Russell was among roughly half a dozen drivers penalized for pit-lane speeding — an unusually high number.

“More penalties than a World Cup final,” Sky F1 broadcaster David Croft quipped on the air.

Monaco is the crown jewel of the Formula 1 calendar, a race every driver covets. The circuit winds through the streets of Monte Carlo — past the harbor, a famous casino, and through a tunnel — demanding relentless concentration as cars brush inches from the barriers.

The last three winners of the Monaco Grand Prix — Lando Norris in 2025, Leclerc in 2024 and Max Verstappen in 2023 — all failed to finish the race. Leclerc grew up in the city and was on course for third place before his car hit the barriers.

The race was upended on Lap 60 after a crash that led to a safety car, followed by another crash and safety car. The race was soon halted by a red flag after F1 officials said they needed to inspect a “track break-up” at Turn 19, where the two crashes by Lance Stroll of Aston Martin and Charles Leclerc of Ferrari occurred.

“It’s like I had no rear brakes at all,” a frustrated Leclerc said in an interview broadcast on Sky F1. “Today I look like an idiot.”

The race restarted on Lap 68 with 10 laps to go. Antonelli held his lead in a standing start.

The newer generation of cars, which are smaller, again struggled to overtake around the track. In the first stint of the race, Russell and Norris were both bottled up behind slower cars but couldn’t find a way past them on the narrow streets.

There was also gamesmanship by several teams, using one driver to slow down the pack to help their other driver gain positions.

At one point Norris, the reigning world champion and last year’s Monaco winner, was asked by his team to purposely slow down and hold up Russell to try and help McLaren teammate Oscar Piastri. Norris, who was nursing suspected power unit issues throughout the race, eventually retired.

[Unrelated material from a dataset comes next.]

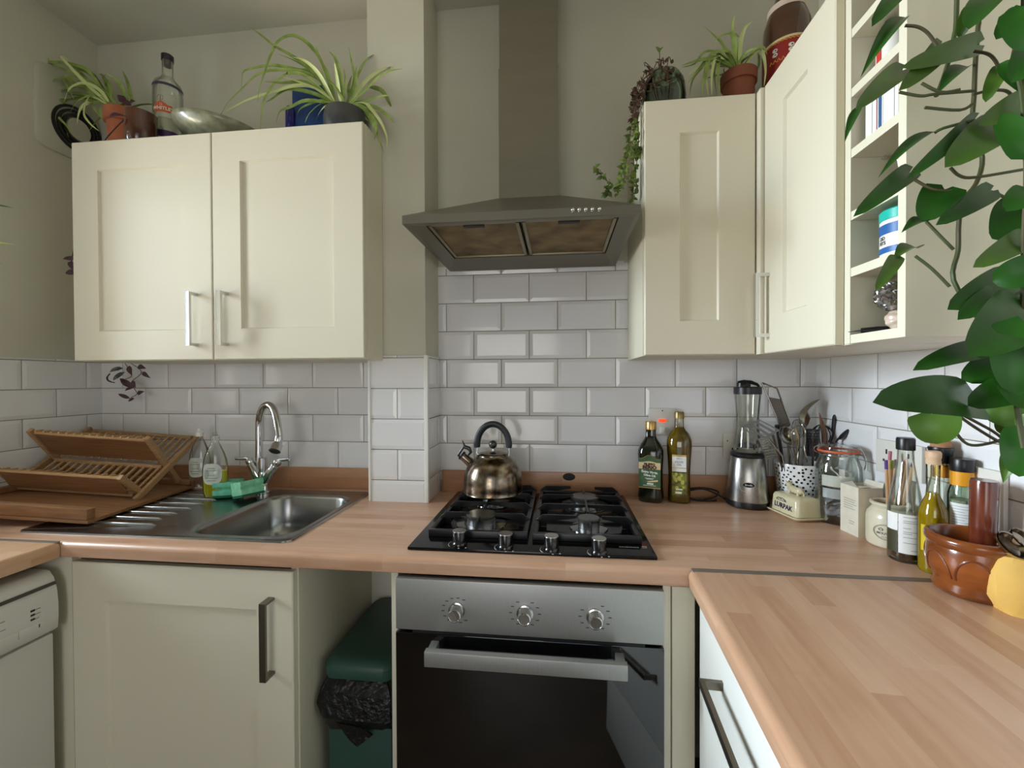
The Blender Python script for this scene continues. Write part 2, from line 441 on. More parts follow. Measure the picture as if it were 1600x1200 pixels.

Such actions are legal under F1 rules but seen as antithetical to good racing. Drivers tend not to like executing them.

“We’re being too f—ing smart with this,” Alex Albon said by team radio after he was told to deploy the same tactic and slow down a train of cars to help Williams teammate Franco Colapinto.

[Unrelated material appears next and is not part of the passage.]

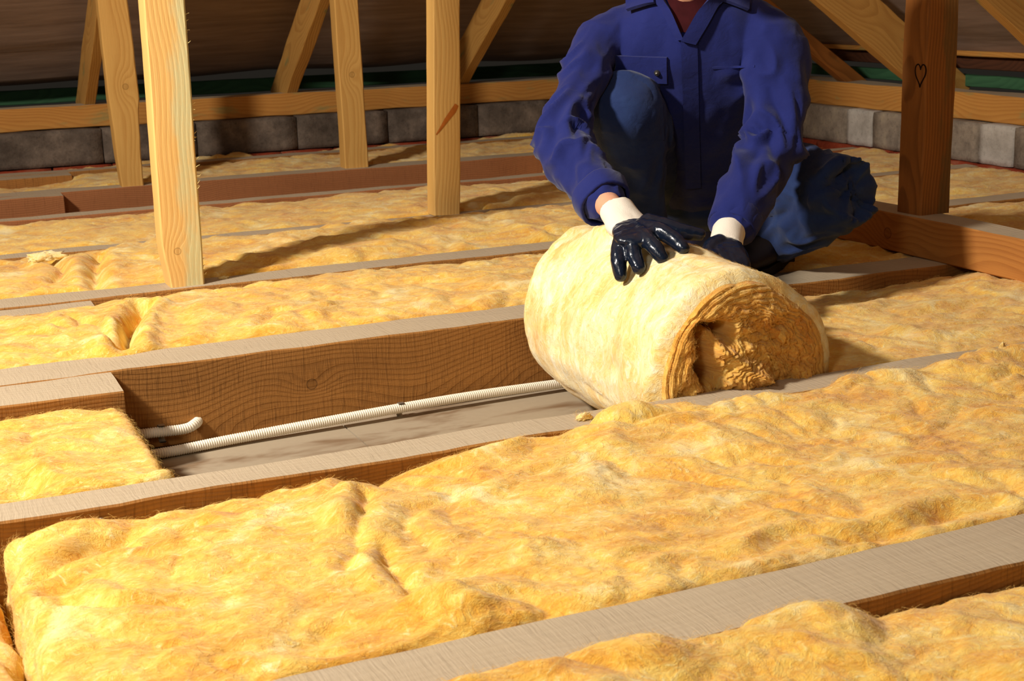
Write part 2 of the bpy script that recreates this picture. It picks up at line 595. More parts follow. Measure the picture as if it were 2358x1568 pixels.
blk_a = block_mat('concrete_block', srgb(112, 100, 88), srgb(150, 136, 120), srgb(176, 160, 136))
blk_b = block_mat('pale_concrete_block', srgb(168, 160, 150), srgb(190, 182, 172), srgb(204, 196, 184))
blk_d = block_mat('dark_concrete_block', srgb(78, 68, 60), srgb(106, 94, 84), srgb(140, 124, 110))
brick_m = block_mat('red_brick', srgb(120, 50, 32), srgb(150, 64, 40), srgb(160, 110, 84))
mort = block_mat('mortar', srgb(150, 130, 100), srgb(176, 152, 116), srgb(190, 170, 136))


def rbox(mb, c, d, seed=0., amp=.003, k=6, cham=.006, mat=0):
    """rough block: cube grid displaced with noise"""
    c, d = np.asarray(c, float), np.asarray(d, float)
    bm = bmesh.new()
    bmesh.ops.create_cube(bm, size=1.0)
    bmesh.ops.subdivide_edges(bm, edges=bm.edges[:], cuts=k, use_grid_fill=True)
    V = np.array([v.co[:] for v in bm.verts]) * d
    inner = np.clip(V, -d / 2 + cham, d / 2 - cham)
    df = V - inner
    ln = np.linalg.norm(df, axis=1)
    V = inner + df / np.maximum(ln, 1e-9)[:, None] * np.minimum(ln, cham)[:, None]
    V = V + c
    V = V + amp * np.stack([perlin(V * 14 + seed), perlin(V * 14 + seed + 9), perlin(V * 14 + seed + 19)], 1)
    mb.add(V, [tuple(v.index for v in f.verts) for f in bm.faces], mat)
    bm.free()


YW, XW = 6.15, 3.785                 # faces of the two block walls
wl = thing('wall_left', 'low grey concrete block wall running along the rear joist', None, kind='structure')
x = -1.2
i = 0
while x < XW:
    ln = [.44, .39, .44, .42][i % 4]
    mb = MB()
    rbox(mb, (x + ln / 2, YW + .10, .074), (ln - .002, .2, .146), i * 3.1, .003)
    obj('concrete_block', mb.mesh('concrete_block', [blk_d]), wl)
    x += ln
    i += 1
x = -1.2
i = 0
while x < XW:
    mb = MB()
    rbox(mb, (x + .12, YW + .090, -.041), (.234, .21, .078), i * 1.7 + 5, .004, 4)
    obj('brick', mb.mesh('brick', [brick_m]), wl)
    x += .24
    i += 1
wr = thing('wall_right', 'low concrete block wall with pale patched blocks at right', None, kind='structure')
ys = [6.15, 5.72, 5.30, 4.96, 4.79, 4.40, 4.17, 3.99, 3.55, 3.1, 2.65, 2.2, 1.75, 1.3]
for i in range(len(ys) - 1):
    y1, y0 = ys[i], ys[i + 1]
    mb = MB()
    rbox(mb, (XW + .10, (y0 + y1) / 2, .070), (.2, y1 - y0 - .004, .148), i * 2.3 + 40, .004)
    obj('concrete_block', mb.mesh('concrete_block', [blk_b if i in (3, 6, 9) else blk_a]), wr)
y = 1.3
i = 0
while y < 6.1:
    mb = MB()
    rbox(mb, (XW + .088, y + .12, -.044), (.22, .234, .078), i * 1.7 + 85, .004, 4)
    obj('brick', mb.mesh('brick', [brick_m]), wr)
    y += .24
    i += 1

# wall plates
PM = (joist_top, plate_wood, end_wood)
o = lumber('wall_plate', (-1.2, 6.26, .195), (3.80, 6.26, .195), (0, 1, 0), .12, .092, PM, 90, seed=11, wob=.003)
tag(o, 'long brown timber plate lying on the left block wall', 'timber plate', 'wall plates')
o = lumber('wall_plate', (3.89, 1.3, .196), (3.89, 6.32, .196), (1, 0, 0), .12, .10, PM, 90, seed=12, wob=.003)
tag(o, 'orange timber plate lying on the right block wall', 'timber plate', 'wall plates')

# rafters
PT = math.radians(35)
RD = .15
RM = (rafter_wood, rafter_wood, end_wood)
GR = 'roof rafters'


def rafter_left(xc, label, w=.05, dep=RD, L=3.4, seed=0., foot=(6.22, .243)):
    # underside passes through the front top edge of the plate
    d = np.array([0, -math.cos(PT), math.sin(PT)]); nrm = np.array([0, math.sin(PT), math.cos(PT)])
    a = np.array([xc, *foot]) + nrm * dep / 2 - d * .22
    o = lumber('roof_rafter', a, a + d * L, (1, 0, 0), w, dep, (rafter_wood, rafter_wood, end_wood), 50, seed=seed, wob=.003)
    tag(o, label, 'rafter', GR)


rafter_left(.905, 'dark narrow rafter at far left behind the knotty rear post', .045, seed=20.)
rafter_left(1.765, 'slanting rafter just left of the rear post with oval knot', .05, seed=21.)
rafter_left(2.585, 'slanting rafter with green edge right of the middle post', .05, seed=22.)


def rafter_right(yc, label, w=.055, dep=RD, L=3.4, seed=0., mats=RM, foot=(3.86, .245)):
    d = np.array([-math.cos(PT), 0, math.sin(PT)]); nrm = np.array([math.sin(PT), 0, math.cos(PT)])
    a = np.array([foot[0], yc, foot[1]]) + nrm * dep / 2 - d * .22
    o = lumber('roof_rafter', a, a + d * L, (0, 1, 0), w, dep, mats, 50, seed=seed, wob=.003)
    tag(o, label, 'rafter', GR)


rafter_right(5.10, "dark rafter beside the worker's shoulder in the shade", seed=23., dep=.065, mats=(pine_dark, pine_dark, end_wood))
rafter_right(4.63, 'broad orange rafter with green lower edge left of the right post', seed=24., dep=.165, mats=(rafter_wood, rafter_wood, end_wood))
rafter_right(3.72, 'broad slanting rafter cut by the top right corner', seed=26.)

# eaves timbers
def eave(name, a, b, u, w, h, m, label, seed):
    tag(lumber(name, a, b, u, w, h, (m, m, m), 40, seed=seed, wob=.002), label, 'timber')


eave('eaves_board', (-1.2, 6.75, .250), (4.2, 6.75, .250), (0, 1, 0), .05, .06, green_wood, 'dark green board at the left eaves behind the wall plate', 30.)
eave('eaves_board', (4.12, 1.3, .262), (4.12, 6.5, .262), (1, 0, 0), .05, .045, green_wood, 'green board at the right eaves behind the wall plate', 31.)
eave('eaves_batten', (4.10, 1.3, .371), (4.10, 6.5, .371), (1, 0, 0), .05, .020, plate_wood, 'thin pale batten above the dark board at right', 32.)
eave('eaves_board', (4.13, 1.3, .333), (4.13, 6.5, .333), (1, 0, 0), .03, .052, dark_board, 'dark brown board under the pale batten at right', 33.)

# roof membrane
t = NT('roof_membrane')
mn = t.noise(t.vm('MULTIPLY', t.rest(), (3, 30, 3)), 1.0, 4, .6)
cm = t.ramp(mn, [(.3, srgb(134, 112, 98)), (.7, srgb(166, 142, 126))])
t.bump(mn, .3, .004)
memb = t.fin(cm, .55, .35)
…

F1 has struggled to make Monaco more conducive to wheel-to-wheel racing. The Grand Prix has been criticized as a processional where Saturday hot laps decide the result.

Verstappen qualified second but stalled at the start, falling to last space as his car moved sluggishly. He was soon called into the pit lane to retire from the race.

“The engine just dropped dead,” Verstappen said.